Budgets. We often hear communities questioning whether the money we spend on schools is really worth it. This is because most households are paying for the education of other people’s children. Yes, there are strong, rational arguments for why we should provide schooling for our neighbor’s child—just compare the public cost of putting a boy through school with the cost of keeping a man in prison. Educating other people’s children makes good sense and good social policy. But without personal connections to an institution, people are more likely to question its worth. This is as true of public schools as it is of a public library, a public park, or the military. If you are personally connected, you tend to value something more deeply.

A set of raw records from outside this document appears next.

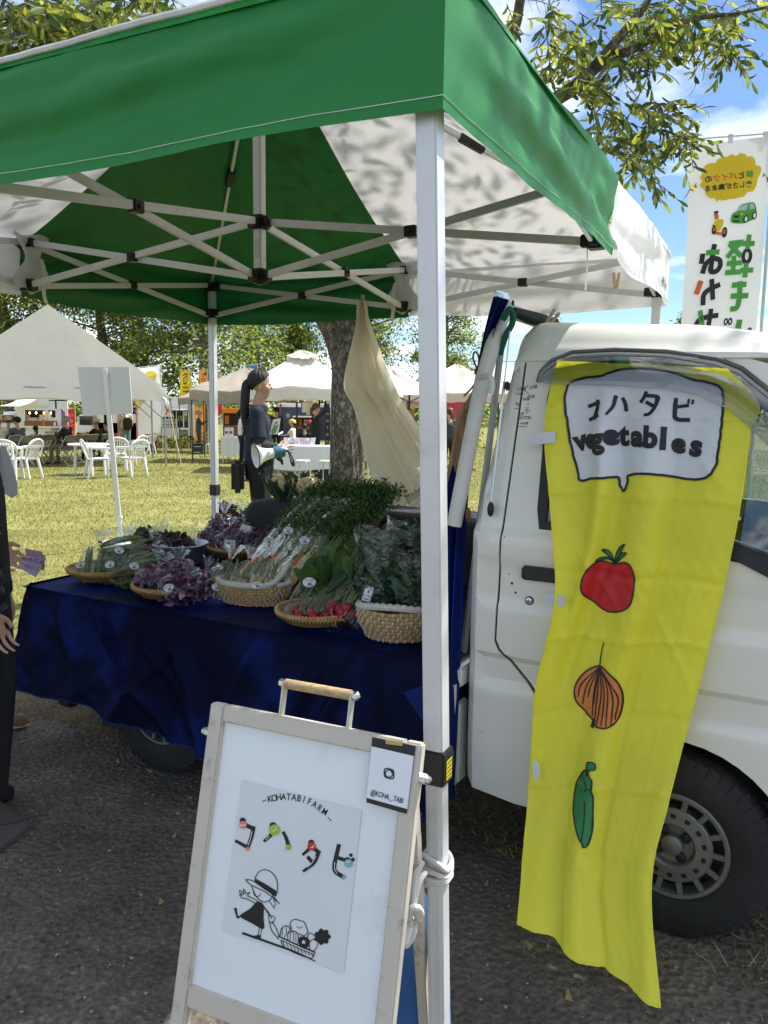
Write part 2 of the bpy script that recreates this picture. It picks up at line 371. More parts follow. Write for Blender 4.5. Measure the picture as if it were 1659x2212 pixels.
P = scat(75000, 0, 0, 3.1, 9, 0); tt = (P-TR)@TN; P = P[tt > .5]
lab = dict(label='short mown lawn grass, partly dry, beyond the truck', cat='grass')
tag(blades('lawn_grass', P, .028, .006, 1.2, gm), **lab)
tag(blades('lawn_grass', scat(70000, 0, 0, 9, 22, 0), .032, .014, 1.1, gm), label='mown lawn grass in the middle of the field around the plastic chairs', cat='grass')
tag(blades('lawn_grass', scat(45000, 0, 0, 22, 46, 0), .05, .035, 1.1, gm), label='far part of the mown lawn grass in front of the food trucks', cat='grass')
st = [M('straw', (.36, .29, .15), .8, trans=.2), M('straw_dark', (.2, .155, .08), .8, trans=.2), gm[0]]
def TP(s, t, z=0): return TR[None]+np.outer(s, TU)+np.outer(t, TN)+np.array([0, 0, 1])*np.asarray(z)[:, None]
n = 20000; s = RNG.uniform(-1.4, 3.2, n); t = RNG.uniform(.02, 1.5, n)**1.0; k = (t > np.array([aedge(x) for x in s])-.03)
P = TP(s[k], t[k], np.zeros(k.sum())); tag(blades('dry_grass', P, .03, .004, 2.2, st, RNG.choice([0, 1, 1, 0, 2], len(P))), label='dead straw-coloured grass under the white truck', cat='grass')
n = 900; s = RNG.normal(2.35, .2, n); t = RNG.uniform(-.12, .25, n); P = TP(s, t, np.zeros(n)); tag(blades('dry_grass', P, .045, .004, 2., st, RNG.choice([0, 0, 1, 2], n)), label='tuft of dry grass beside the front wheel', cat='grass')
n = 2600; s = RNG.uniform(-1.6, 3, n); t = -RNG.uniform(0, 1.5, n); P = TP(s, t, np.full(n, .006)); tag(blades('straw_litter', P, .006, .003, 5., st[:2], RNG.integers(0, 2, n)), label='bits of straw and dry litter scattered on the dark asphalt', cat='litter')
n = 160; s = RNG.uniform(-1.6, 3, n); t = -RNG.uniform(0, 1.4, n); P = TP(s, t, np.full(n, .007)); tag(blades('fallen_leaves', P, .012, .02, 2.5, [M('leaf_brown', (.16, .085, .03), .8), M('leaf_tan', (.28, .20, .09), .8)]), label='small fallen brown leaves lying on the asphalt', cat='litter')
# loose chippings on the asphalt
n = 7000; s = RNG.uniform(-1.8, 3, n); t = .15-RNG.uniform(0, 1.25, n)**1.15*1.35; r = .002+.0045*RNG.random(n)**2.5
C = TP(s, t, r*.35+.004); oc = np.array([(1, 0, 0), (0, 1, 0), (-1, 0, 0), (0, -1, 0), (0, 0, .7), (0, 0, -.7)]); of = np.array([(0, 1, 4), (1, 2, 4), (2, 3, 4), (3, 0, 4), (1, 0, 5), (2, 1, 5), (3, 2, 5), (0, 3, 5)])
V = oc[None]*r[:, None, None]*RNG.uniform(.6, 1.3, (n, 6, 1))+C[:, None]; F = (of[None]+6*np.arange(n)[:, None, None]).reshape(-1, 3)
pm = [M('chip_dark', (.06, .056, .052), .8), M('chip_grey', (.13, .12, .11), .8), M('chip_pale', (.36, .32, .27), .8)]
obj('gravel', rawmesh('gravel', V.reshape(-1, 3), F, pm, np.repeat(RNG.choice([0, 0, 1, 1, 2], n), 8)), None, kind='stuff', label='loose stone chippings lying on the asphalt', cat='gravel')
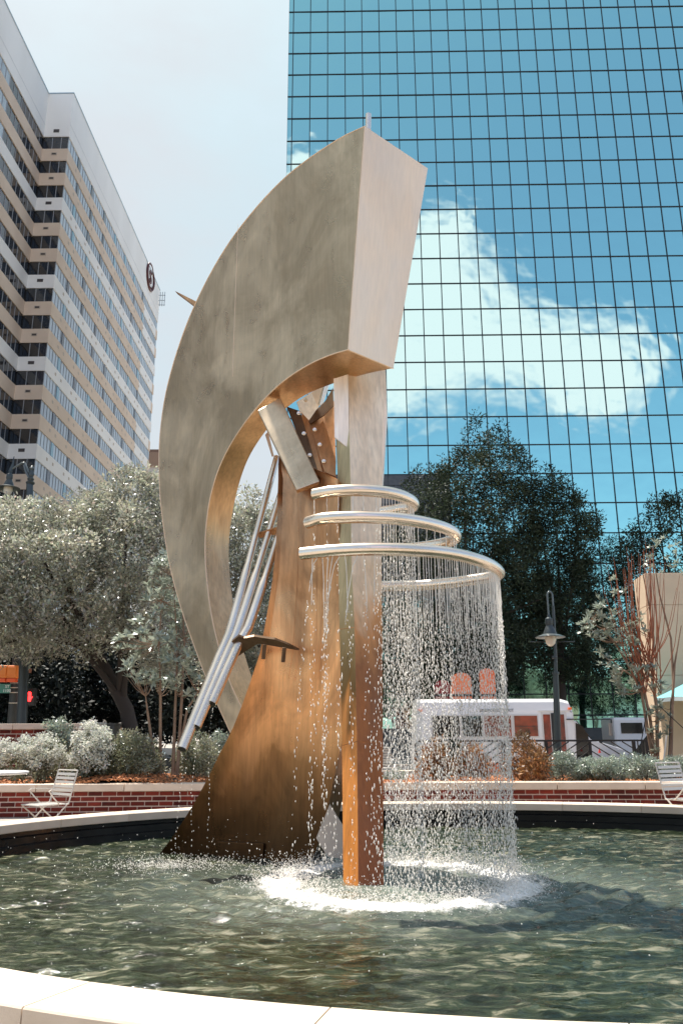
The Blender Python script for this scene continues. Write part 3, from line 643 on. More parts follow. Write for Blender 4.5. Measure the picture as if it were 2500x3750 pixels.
q = MB(); q.prism([P(x, y, yt + .25) for x, y in ((866, 838), (884, 836), (888, 942), (884, 1010), (877, 1116), (872, 1116), (870, 960))], (.02, .25, 0)); sb(q, 'side_shell', mW)
# joint lines on the column
q = MB(); q.bar(P(777, 1446, yb0 + .55), P(812, 1441, yb0 + .42), .005); q.bar(P(787, 1712, yb0 + .36), P(820, 1703, yb0 + .24), .005); q.bar(P(820, 1703, yb0 + .24), P(879, 1706, yb0 + .34), .005); sb(q, 'column_joint', mCr)
# pale fin behind the column foot
sb(MB().prism([P(x, y, yb0 + .9) for x, y in ((757, 1848), (792, 1905), (800, 1975), (752, 1968), (726, 1925))], (0, .05, 0)), 'base_fin', mat('fin_pale', (.55, .47, .40), .5, .3))
# --- connector group
YT = onplane(620, 930, CC).y + .02; YBt = onleg(700, 1112).y - .14
def yc(y, off=0): return YT + (YBt - YT) * (y - 920) / 192 + off
YB = 0
def cq(pts): return cp(920, 1340, 2.9585, pts)
def plate(name, pts, Y, th, m, bevel=0, tilt=0):
    pp = cq(pts); y0 = pp[0][1]
    return sb(MB().prism([P(x, y, yc(y, Y)) for x, y in pp], (.0, th, 0)), name, m, bevel=bevel)
plate('connector_beam', [(70, 480), (315, 340), (740, 1250), (490, 1345)], YB, .12, mS, .01)
sb(MB().tube([P(*cq([(240, 500)])[0], yc(cq([(240, 500)])[0][1])), P(*cq([(590, 1290)])[0], yc(cq([(590, 1290)])[0][1]))], .003, 5), 'beam_crease', mS)
plate('bolted_plate', [(385, 440), (530, 490), (590, 700), (760, 1265), (700, 1265)], .13, .03, mD)
plate('flange', [(540, 500), (625, 590), (690, 760), (800, 1275), (745, 1265), (590, 690)], YB + .17, .03, mB)
plate('bolted_plate', [(630, 620), (765, 565), (825, 720), (880, 900), (915, 1050), (915, 1200), (800, 1150), (775, 1090), (640, 640)], YB + .15, .03, mB)
plate('lower_gusset', [(770, 1080), (800, 1140), (918, 1210), (916, 1250), (800, 1275)], YB + .185, .03, mB)
plate('backing_sheet', [(500, 500), (620, 590), (700, 500), (895, 380), (918, 1250), (740, 1265)], YB + .30, .02, mB)
plate('curled_sheet', [(620, 600), (700, 480), (800, 380), (885, 235), (892, 425), (790, 530), (640, 622)], YB + .1, .03, mD)
plate('inner_sheet', [(790, 540), (895, 425), (918, 1060), (870, 900), (825, 720)], YB + .22, .03, mB)
plate('back_panel', [(490, 390), (650, 285), (725, 450), (620, 585), (530, 500)], YB + .9, .03, mW)
plate('back_panel', [(650, 285), (790, 210), (745, 400), (722, 450)], YB + 1.0, .03, mE)
sb(MB().tube([P(*cq([(738, 420)])[0], YT + .8), P(*cq([(800, 200)])[0], YT + .8)], .02, 8), 'strut_tube', mT, 40)
sb(MB().tube([P(*cq([(755, 420)])[0], YT + .85), P(*cq([(835, 180)])[0], YT + .85)], .02, 8), 'strut_tube', mT, 40)
plate('side_flap', [(150, 745), (182, 712), (245, 970), (222, 980)], YB + .6, .02, mE)
bolt = MB().lathe([(0, 0), (.022, 0), (.022, .012), (.014, .014), (.014, .03), (0, .03)], (0, 0, 0), 8)
bme = bolt.build('bolt', mT, scu); bme.rotation_euler = (math.pi / 2, 0, 0)
for i, (bx_, by_, dy) in enumerate([(515, 515, .33), (570, 735, .33), (633, 970, .33), (688, 693, .35), (742, 855, .35), (785, 1035, .35), (825, 1220, .39), (590, 375, .89)]):
    o = bme if i == 0 else copyobj(bme, scu); o.location = P(*cq([(bx_, by_)])[0], yc(cq([(bx_, by_)])[0][1], dy - .21)) - SB
# --- long straight tubes with clamp plates
tubes = [[(418, 1721), (504, 1508), (531, 1442), (588, 1229), (636, 1050)], [(450, 1670), (526, 1492), (552, 1430), (618, 1222), (655, 1100)], [(486, 1616), (551, 1472), (572, 1436), (634, 1248), (662, 1150)]]
TY = {0: (7.1, 7.35, 7.42, 7.9, 8.4), 1: (7.1, 7.3, 7.38, 7.95, 8.4), 2: (7.05, 7.25, 7.35, 7.95, 8.4)}
for i, tt in enumerate(tubes):
    pts = catmull([P(x, y, 6.95 + (1721 - y) / 671 * 1.4) for x, y in tt], 30)
    o = sb(MB().tube(pts, [.046 if j < 17 else .036 for j in range(30)], 14), 'long_tube', mT, 40)
    d = (Vector(pts[0]) - Vector(pts[1])).normalized(); sb(MB().tube([Vector(pts[0]) + d * .002, Vector(pts[0]) + d * .004], .036, 12), 'tube_mouth', mat('tube_dark', (.02, .015, .01), .6), parent=None)
bk_ = [(497, 1503), (520, 1484), (548, 1461), (560, 1466), (583, 1462), (631, 1469), (660, 1480), (687, 1494), (645, 1487), (606, 1480), (592, 1479), (570, 1492), (548, 1507), (535, 1512), (520, 1508)]
sb(MB().prism([P(x, y, 7.36 + (y - 1461) * .004) for x, y in bk_], (0, .02, .02)), 'clamp_plate', mD)
for x, y in ((608, 1484), (653, 1491)): sb(MB().bar(P(x, y - 4, 7.36), P(x - 3, y + 30, 7.38), .035, .02), 'clamp_lug', mD, bevel=.004)
sb(MB().prism([P(x, y, 7.9 + (y - 1210) * .006) for x, y in ((586, 1232), (600, 1222), (636, 1212), (637, 1226), (612, 1234), (590, 1236))], (0, .02, .015)), 'clamp_plate', mB)
# --- spiral water tubes
c6 = lambda pts: cp(1050, 1700, 1.8447, pts)
S3 = c6([(100, 605), (300, 585), (500, 575), (700, 574), (860, 580), (1000, 590), (1130, 608), (1250, 635), (1340, 665), (1400, 697), (1432, 728), (1425, 748), (1370, 762), (1290, 775), (1200, 788), (1100, 800), (1000, 810), (850, 820), (640, 822)])
S2 = c6([(142, 395), (250, 368), (450, 358), (600, 360), (740, 368), (900, 390), (1030, 420), (1110, 452), (1140, 483), (1125, 510), (1080, 527), (1000, 545), (930, 556), (800, 570), (640, 580)])
S1 = c6([(185, 205), (300, 185), (450, 176), (600, 182), (720, 200), (800, 225), (850, 258), (852, 283), (820, 296), (760, 303), (700, 314), (640, 322)])
SPI = []
for pts, z in ((S3, 1.15 + 1.6 * 1.15 * k), (S2, 1.15 + 1.95 * 1.15 * k), (S1, 1.15 + 2.25 * 1.15 * k)):
    pp = catmull([Pz(x, y, z) for x, y in pts], 70); SPI.append(pp)
    sb(MB().tube(pp, .049, 16), 'spiral_tube', mT, 40)

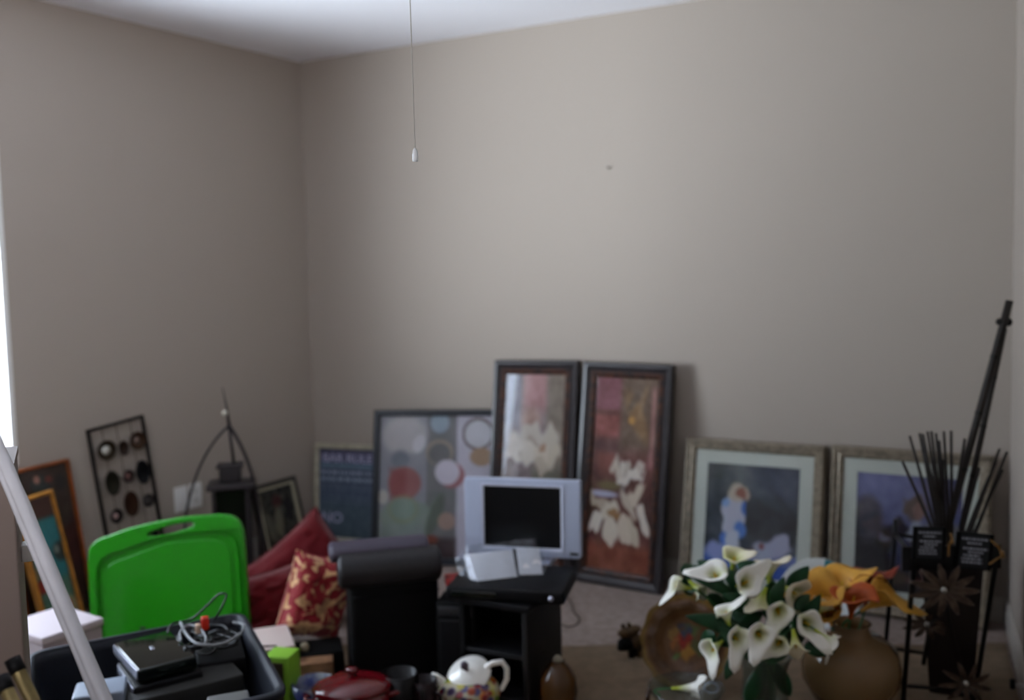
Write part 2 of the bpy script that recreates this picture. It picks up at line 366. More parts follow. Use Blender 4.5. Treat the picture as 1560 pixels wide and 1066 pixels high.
m_darkframe = mat('dark_bronze_frame', (52, 48, 50), 0.3, spec=0.6, vary=.3, vscale=20)
m_redtrim = mat('mottled_brown_trim', (74, 42, 26), 0.4, vary=.6, vscale=40, col2=(24, 20, 22))
PROF = [(0, .025), (0, -.002), (.006, -.009), (.018, -.010), (.030, -.002), (.036, .002), (.040, .006), (.040, .025)]
TRIM = [(0, .014), (0, -.001), (.010, -.004), (.026, .004), (.026, .014)]
def petals(c, u, v, cx, cy, L, wd, angs, cols, soft=.25):
    for k, a in enumerate(angs):
        r = math.radians(a); l = L * (1 if not isinstance(L, list) else 1)
        c = ell(c, u, v, cx + math.cos(r) * L * .55, cy + math.sin(r) * L * .24, L * .55, wd, cols[k % len(cols)], 0 if False else math.degrees(math.atan2(math.sin(r) * .44, math.cos(r))), soft)
    return c
def art_tall2(u, v):
    n = vnoise(u, v * 2.3, 5, 1.0); n2 = vnoise(u, v * 2.3, 14, 4.0)
    c = np.zeros((len(u), 3)) + np.array([104, 58, 52])
    c = rect(c, u, v, -1, .42, -1, .17, (124, 72, 80)); c = rect(c, u, v, -1, .42, .20, .31, (138, 76, 70)); c = rect(c, u, v, -1, .5, .33, .39, (88, 52, 50))
    c = rect(c, u, v, .42, 2, -1, .38, (104, 84, 68), soft=.08); c = rect(c, u, v, .1, .42, .40, .52, (122, 66, 56), soft=.03)
    c = rect(c, u, v, -1, 2, .50, .80, (82, 44, 36), op=.8, soft=.1); c = rect(c, u, v, -1, 2, .86, 2, (134, 72, 52), soft=.05)
    c = ell(c, u, v, .68, .20, .22, .07, (138, 104, 66), 30, .6, .8); c = ell(c, u, v, .62, .12, .1, .03, (84, 70, 58), -30, .5, .8)
    c = ell(c, u, v, .74, .14, .14, .03, (140, 110, 76), -50, .5, .7); c = ell(c, u, v, .6, .22, .05, .02, (190, 140, 70), 0, .6)
    c = rect(c, u, v, .9, .97, .05, .45, (170, 120, 118), op=.8, soft=.05)
    c = c + n * 22 + n2 * 16
    c = ell(c, u, v, .3, .565, .2, .025, (120, 112, 66), 0, .6, .8)
    c = ell(c, u, v, .2, .61, .26, .016, (196, 198, 226), 0, .5, .9)
    c = rect(c, u, v, .49, .55, .5, .62, (160, 150, 150), op=.8, soft=.03)
    # upper blossom
    u, v = warp(u, v * 1.0, 9, .05)
    for (cx, cy, rx, ry, a, col) in ((.40, .47, .06, .045, 60, (176, 162, 150)), (.50, .46, .05, .06, 10, (206, 196, 184)), (.60, .47, .05, .05, 0, (188, 174, 160)), (.72, .485, .15, .022, -28, (196, 180, 168)), (.45, .505, .15, .025, 20, (202, 188, 172)), (.60, .52, .2, .028, -6, (220, 210, 198)), (.82, .50, .06, .018, -50, (205, 190, 180))):
        c = ell(c, u, v, cx, cy, rx, ry, col, a, .25)
    # lower blossom
    for (cx, cy, rx, ry, a, col) in ((.16, .655, .17, .035, 10, (186, 168, 146)), (.72, .60, .16, .042, -20, (208, 192, 172)), (.62, .655, .14, .03, 20, (196, 180, 162)), (.12, .755, .2, .034, -22, (224, 214, 200)), (.38, .80, .13, .065, 4, (222, 210, 192)), (.58, .775, .13, .055, 18, (216, 200, 180)), (.86, .725, .14, .036, 35, (224, 212, 198)), (.74, .79, .11, .045, 35, (204, 188, 166)), (.34, .70, .15, .045, -10, (212, 200, 180)), (.40, .705, .10, .024, 0, (150, 112, 66))):
        c = ell(c, u, v, cx, cy, rx, ry, col, a, .3)
    return c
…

Relevance. We often hear that we need more relevant curricula and better career preparation for our young people. This also is true. Because of the ownership gap, we have a society in which teachers rarely interact professionally with people in other careers. Science and math teachers, for instance, typically don’t collaborate with engineers. This is bizarre. And this de facto segregation of the teaching profession naturally leads to schooling that’s divorced from contemporary life.
Change. We also often hear that schools are resistant to change. I don’t think that educators are any more reluctant to adapt to a changing society than other people. But I know that when work in any profession stays sheltered from public view, as is the case with a lot of classroom teaching, there is little chance the practitioner will be exposed to the information, incentives, or pressures that compel innovation.
It is clear that the ownership gap is connected to many of the challenges schools are facing. Thankfully, as simple as it is to name a source of our problems—the shifting demographics of the American family—it is almost as easy to name a remedy: teaching and learning that deeply connect school with the people and world outside.
I’ve been fortunate to encounter several powerful models of this kind of schooling in recent years. And these are not new initiatives, grant-funded fads, pilot programs, or mini-schools. These are long-standing, extensive efforts brought to scale with lots of hard work in traditional public schools.
• King Middle School in Portland, Maine. This public school is part of the Expeditionary Learning, or EL, network, an organization of educators who work hard to develop curricula that have contemporary real-world relevance. At King, students do fieldwork rather than just take field trips, and local experts are a part of the program. Students present their work in public exhibitions of learning, and the curriculum requires them to become hands-on citizen problem-solvers, approaching topics in ways that have an authentic connection to their surrounding community. Because the work is public and often engages the public, the taxpayers in this New England city better understand where their dollars are going; students better understand their local resources as well as their challenges; and teachers are compelled to innovate and change with the world outside their school.
• The New York Performance Standards Consortium in New York City. Instead of high-stakes tests, students in these public high schools are judged by another challenging, state-approved system. To graduate, students must produce in-depth papers in each of their core subjects and defend that work publicly before panels of teachers and citizen evaluators. These evaluators are professionals who are not school parents, who work outside the school, and who, through this process, contribute their expertise to their city’s educational enterprise. As a principal at one of these schools, I often heard evaluators say that the process reminded them of a thesis defense. This is a rigorous accountability system that holds students to a high standard, brings student and teacher work into a public forum, and allows tax-paying citizens to help assess the work their schools produce.
• Randolph Union High School in Randolph, Vt. Since joining this school community three years ago, I’ve been impressed by the town’s support for public education. “Senior project"—the school’s capstone graduation expectation—is one of the reasons why. Every year, students must each design an original project that pursues new learning in collaboration with a mentor in the community. Additional citizen experts sit on panels that evaluate whether the projects meet the district’s standards. If students don’t pass, they don’t graduate. The stakes are high, and the rewards are many for the students and the community. In a graduating class of 70 students, there are 70 different collaborations every year, with new citizen engagement and new projects connecting school to community life.
In short, closing the ownership gap is about building meaningful partnerships in core subject areas with individuals from many walks of life, particularly those who don’t have kids in our classrooms.
Teachers and administrators may worry that this kind of learning shifts our focus away from test-based accountability measures. But look, the best protection from a capricious and flawed high-stakes accountability system is to do really good work, make the work visible, and ensure that it involves many collaborators, including voters, taxpayers, and citizens outside the school walls.
Teachers often say that they want kids to “feel ownership,” to feel the relevance of what’s being learned. Well, if we are to ensure the future vitality of our public schools, every American must feel this relevance. Citizens from all walks of life need to be connected to our schools and finding meaning there, not just footing the bill.